Yet there were other messages I was receiving as a child that contradicted this deep and growing understanding that all humankind is connected by the energy of love. A version of God that I heard preached about from my father's pulpit was one who was wrathful, punitive, and condemning. All around me I saw people who were marginalized and suffering, in particular African Americans, and I often struggled with a sense of inner confusion that left me feeling isolated, unknown and unknowing. There was another image I encountered during those years that only emphasized for me the conflict between these differing experiences of reality. One summer afternoon, I wandered into my parents’ bedroom while they were away. On a table by the window lay the family Bible. The stories inside were illustrated with exquisitely detailed etchings, in all the colors of the rainbow. I loved leafing through the pages and looking at these pictures—except one day when I landed on the pages of the book of Revelation.
There was a glorious green field filled with people. But beneath their feet, the ground was opening up to reveal the orange flames of hell, reaching upward to consume all those who had not been saved. The field was crowded with men, women, and children, some of whom were being lifted up toward light-filled, billowing clouds—these people were supposedly Christ's elect. Others had flames lapping at their ankles and expressions of horror on their faces—these had been denied Christ’s love and were destined to burn in hell.
What I remember most clearly was that certain families were torn apart by this division between good and evil, those to be saved and those to be damned. Some children fell to their demise while their happy parents were lifted up. The reverse was also the case. It was traumatizing not only in respect to myself—where would I end up?—but also in respect to others I knew and loved. Where would they end up? I grasped that even in my small town there were some individuals I knew whom I would never see again, without knowing ahead of time which ones. I felt nauseated, slammed the Bible shut, and ran from the room.
The experience of gazing upon these two imposing, contradictory images of love and fear launched me on my own life-changing journey toward self-discovery, healing, and ministry. It registered in my soul that these two conflicting narratives could not coexist, and that I would have to jettison one in order to fully embrace the other. 
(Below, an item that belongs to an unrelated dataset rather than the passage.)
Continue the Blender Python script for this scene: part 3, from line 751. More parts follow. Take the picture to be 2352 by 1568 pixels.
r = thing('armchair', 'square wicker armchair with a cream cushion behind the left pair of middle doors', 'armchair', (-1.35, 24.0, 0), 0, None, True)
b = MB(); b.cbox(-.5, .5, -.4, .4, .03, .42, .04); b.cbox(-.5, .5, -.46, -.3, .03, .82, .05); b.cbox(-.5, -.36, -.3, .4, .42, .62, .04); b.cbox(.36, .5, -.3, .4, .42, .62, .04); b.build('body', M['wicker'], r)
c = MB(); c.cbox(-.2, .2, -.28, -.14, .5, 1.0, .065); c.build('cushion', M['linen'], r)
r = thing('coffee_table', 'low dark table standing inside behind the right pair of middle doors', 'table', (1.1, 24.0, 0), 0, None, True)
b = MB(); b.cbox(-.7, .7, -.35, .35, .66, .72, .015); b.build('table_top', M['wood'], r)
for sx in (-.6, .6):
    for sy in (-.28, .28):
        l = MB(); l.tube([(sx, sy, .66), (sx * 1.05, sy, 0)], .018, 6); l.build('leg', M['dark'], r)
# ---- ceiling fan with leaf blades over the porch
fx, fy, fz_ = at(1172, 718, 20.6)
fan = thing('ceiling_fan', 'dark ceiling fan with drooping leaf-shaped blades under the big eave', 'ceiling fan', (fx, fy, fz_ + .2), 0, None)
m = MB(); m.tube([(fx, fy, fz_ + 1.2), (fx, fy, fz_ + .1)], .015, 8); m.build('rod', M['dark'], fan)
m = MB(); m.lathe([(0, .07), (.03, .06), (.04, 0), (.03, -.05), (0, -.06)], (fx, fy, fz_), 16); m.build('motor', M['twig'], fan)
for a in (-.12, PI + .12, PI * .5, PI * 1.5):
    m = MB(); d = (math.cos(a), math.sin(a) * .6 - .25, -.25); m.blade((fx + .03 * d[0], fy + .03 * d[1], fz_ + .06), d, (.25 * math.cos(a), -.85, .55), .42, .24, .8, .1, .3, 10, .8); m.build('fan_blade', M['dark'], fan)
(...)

After that, in countless seemingly ordinary incidents I began to recognize the critical role of love as a liberating, joy-filled, and guiding force. This growing awareness embedded in me an unshakeable certainty that within each and every human being there lives a core of love and goodness. To be sure, the world and its inhabitants suffer from real evil. Yet at the same time, the world is not divided into persons who are good or evil, blessed or damned. Rather, each of us carries within us a core of sacredness that no evil can damage or distort.
We have the ability to change the course of our lives when we become aware of that core of sacredness—which I call the Beloved—and begin to live with it as our guide. Whenever we have a flash of love, innocence, acceptance, inspiration, awe, or wonder, or we’re moved to tears or filled with joy, we must remind ourselves: this is the real me. We must not let such moments simply pass us by. We must stop and appreciate those moments and act on them—and ask that we receive more of them in the future. This book is my call to you, asking you to embark on this never-ending adventure, as I have done, and take your own steps with this book as your guiding force. 

Beneath our wounds and resentments, our fears and insecurities, our neediness and addictions, we are all loved deeply and unconditionally. We therefore each carry within us the capacity to love deeply, unconditionally, and fearlessly. It is through practicing the Habits of Love that we can transform our lives by freeing ourselves from fear. In every concentric circle of human interaction, we can be instruments of bringing people together instead of drawing lines of enmity to separate us.

When we embrace the eight habits I lay out in this book, we recognize that our tired and reflexive responses to our loved ones, and even to strangers, fail to take into consideration their intentions and dreams and our shared goals. We realize that with our children, we can better embrace spontaneity and adventure once we’ve stepped back from constrictive fears and expectations. In our communities, with our hearts open, we instinctively become less reactive and more responsible. At work, with our minds open, we are less prone to misunderstandings and more likely to feel deeper connections. Our interactions with others become infused with grace and kindness. 

When we employ the energy of love, we are leaving fear behind us and choosing instead to make our way toward a new, inspiring goal: living our lives with open hearts.